Born just between Lincoln and Valentine, my mother said I just escaped an even odder name then Robert Maurice (pronounced Morris) Chute (pronounced as chew, not shoe).

Being personal, here is a personal poem. (And, S.P., I will try to post more frequently.)



Remembering What You Don't

How much do you remember
     of that year
when you were little more than four
     and how much
is what you've been told by
     someone older?
There's no call to feel guilty even
     if it was
that year, that summer, your last
     grandparent died.
If you'd been older I'm sure
     you'd remember
not only her death but her — her
     existence.
My brother Phil did but
     he was ten
and I'd always been six years
     behind him.
Was she sick, couldn't hold me,
     as grandmother's do?
In memory, which can't
     be true,
why do I feel her
     cold disapproval,
her arms stiff, her bosom
     starchy?
Had I told myself this or
     had someone older?

Saturday, January 21, 2012

Forgotten Again!

Yes, once more I totally forgot about this blog.
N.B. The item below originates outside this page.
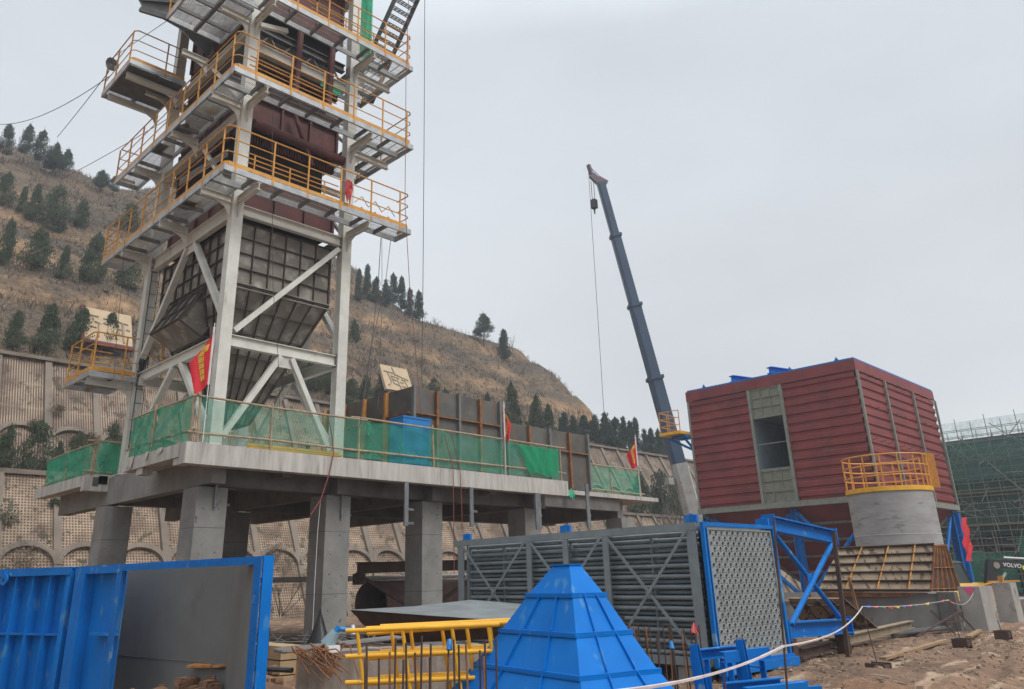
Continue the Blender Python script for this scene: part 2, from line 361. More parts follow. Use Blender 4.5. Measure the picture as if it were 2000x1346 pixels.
for y in gy:
    for x in gx: g.v.append((x, y, ground_z(x, y) if (-5 < x < 60 and -20 < y < 38) else -.05))
for j in range(len(gy)-1):
    for i in range(nx-1): n0 = j*nx+i; g.f.append((n0, n0+1, n0+nx+1, n0+nx))
tag(link('ground', g, soil, smooth=True, keep=True), kind='structure')

# ------------------------------------------------------------------ hillside
RT = [(-60, 23), (-45, 26.4), (-35, 27.5), (-30.8, 27.0), (-27, 26.2), (-23.4, 26.9), (-16, 25.5), (-9.8, 22.5), (-5.4, 19.2), (.5, 17.5), (3, 16.6), (5.5, 14.7), (7.6, 12.7),
      (9.3, 10.6), (10.3, 9.2), (12, 8.5), (20, 7.2), (30, 5.5), (60, 3)]
def elev(az):
    for (a, b), (c, d) in zip(RT[:-1], RT[1:]):
        if az <= c: return lerp(b, d, max(0, (az-a)/(c-a)))
    return RT[-1][1]
def hill_z(x, y):
    s = y-46.9
    if s < 0: return 13.45
    st = s
    for c, w in ((7.0, 1.7), (13.2, 1.5), (20.0, 1.7), (28, 1.5)):       # cut terraces
        cc = c+1.3*math.sin(x*.06+c)+.5*math.sin(x*.21+c*3)
        t = max(0, min(1, (s-cc)/2.2)); st += -w*(t*t*(3-2*t)) + w*max(0, min(1, (s-cc-2.2)/1.7))
    a = 13.5+.77*max(0, st-.4)
    d = math.hypot(x, y); az = math.degrees(math.atan2(x, y))-44.05; t = math.tan(R(elev(az)))
    phi = math.radians(az+44.05); dc = 23.2/max(.08, .77*math.cos(phi)-t)
    dc = min(dc, 150)
    cap = 1.6+t*min(d, dc)-.22*max(0, d-dc)
    k = 1.6; h = max(0, k-abs(a-cap))/k
    z = min(a, cap)-h*h*k*.25
    nz_ = .55*fbm(x*.11, y*.11)+.30*fbm(x*.45, y*.18, 5)+.12*fbm(x*1.4, y*.8, 8, 3)
    return max(8, z)+nz_*min(1, s/3)*min(1.0, .25+abs(a-cap)/5)
hx_ = [-60+i*.85 for i in range(330)]; hy_ = [46.4+j*.8 for j in range(130)]
h = MB(); nx = len(hx_)
for y in hy_:
    for x in hx_: h.v.append((x, y, hill_z(x, y)))
for j in range(len(hy_)-1):
    for i in range(nx-1): n0 = j*nx+i; h.f.append((n0, n0+1, n0+nx+1, n0+nx))
tag(link('hill', h, hill_material(), smooth=True, keep=True), kind='structure')
# dry brush over the slope
tf = MB(); r2 = random.Random(3)
for i in range(42000):
    x = r2.uniform(-12, 150) if i % 3 else r2.uniform(5, 60); y = 47+80*r2.random()**1.3
    az = math.degrees(math.atan2(x, y))-44.05
    if az > 12.5: continue
    z = hill_z(x, y); hgt = r2.uniform(.15, .5)*(1+.5*(fbm(x*.1, y*.1, 2) > .1)); 
    if fbm(x*.09, y*.09, 40) < -.35: continue
    for k in range(3):
        a = r2.uniform(0, 6.28); w = r2.uniform(.025, .07); dx, dy = math.cos(a), math.sin(a); ox, oy = r2.uniform(-.4, .4), r2.uniform(-.4, .4)
        tx, ty = x+ox+r2.uniform(-.3, .3), y+oy+r2.uniform(-.3, .3)
        tf.tri((x+ox-dx*w, y+oy-dy*w, z-.15), (x+ox+dx*w, y+oy+dy*w, z-.15), (tx, ty, z+hgt*r2.uniform(.6, 1)))
tag(link('dry_brush', tf, tuft_m, keep=True), 'dry brown brush and dead grass covering the hillside', 'brush', kind='stuff')

sb = MB(); r2 = random.Random(5)
for i in range(620):
    x = r2.uniform(-10, 110); y = 47.5+62*r2.random()**1.2
    if math.degrees(math.atan2(x, y))-44.05 > 11.5 or fbm(x*.06, y*.08, 20) < -.12: continue
    z = hill_z(x, y); R_ = r2.uniform(.25, .8)
    for k in range(int(70*R_)+14):
        v = Vector((r2.gauss(0, .5), r2.gauss(0, .5), abs(r2.gauss(0, .45))))*R_; c = Vector((x, y, z-.05))+v; w = r2.uniform(.05, .12); d = Vector((r2.gauss(0, 1), r2.gauss(0, 1), r2.gauss(0, 1))).normalized(); e_ = d.orthogonal().normalized()
        sb.tri(c-d*w, c+d*w, c+e_*w*1.5)
tag(link('undergrowth', sb, mat('undergrowth_leaf', (.085, .082, .052), (.035, .036, .026), rough=1, island=True, thr=(0, 1), spec=.1), keep=True), 'low dark undergrowth scattered over the hillside', 'undergrowth', kind='stuff')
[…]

No need to treat you to a list of the distractions nor do I have a convincing explanation of my lack of concern. So here is a poem that recently appeared in ECHOS, that elegant journal from "the county". It purports to portray an aspect of my personal history. As most such ventures much of it is fictional. I have ice fished. Once with Uncle George. Once with my son David (now in California) but the details: what George said to me, men pounding their knees, my seeing them now, floated in with the wind to enhance my memories.


Past Is Present

I tell my son about ice fishing as
my uncle told me before the days
of the power augur, snowmobiles,
thermal boots, insulated underwear.
Telling him, as Uncle George told me,
to always tie a cord to your chisel
or lose it in the mud twenty feet below.
You let your bait kiss the bottom, then
raise it a true king's yard — that's
the distance from your nose to
finger tip, arm stretched wide. If your feet
get cold, George said, raise you knee,
pound it with your fist: one — two — three,
then do the other one. I tell my son
but he's in California, a continent away,
and I'm standing on the ice watching
strangers, for I don't fish anymore.
Far down the pond I imagine I see
a man, leg raised, pounding his knee.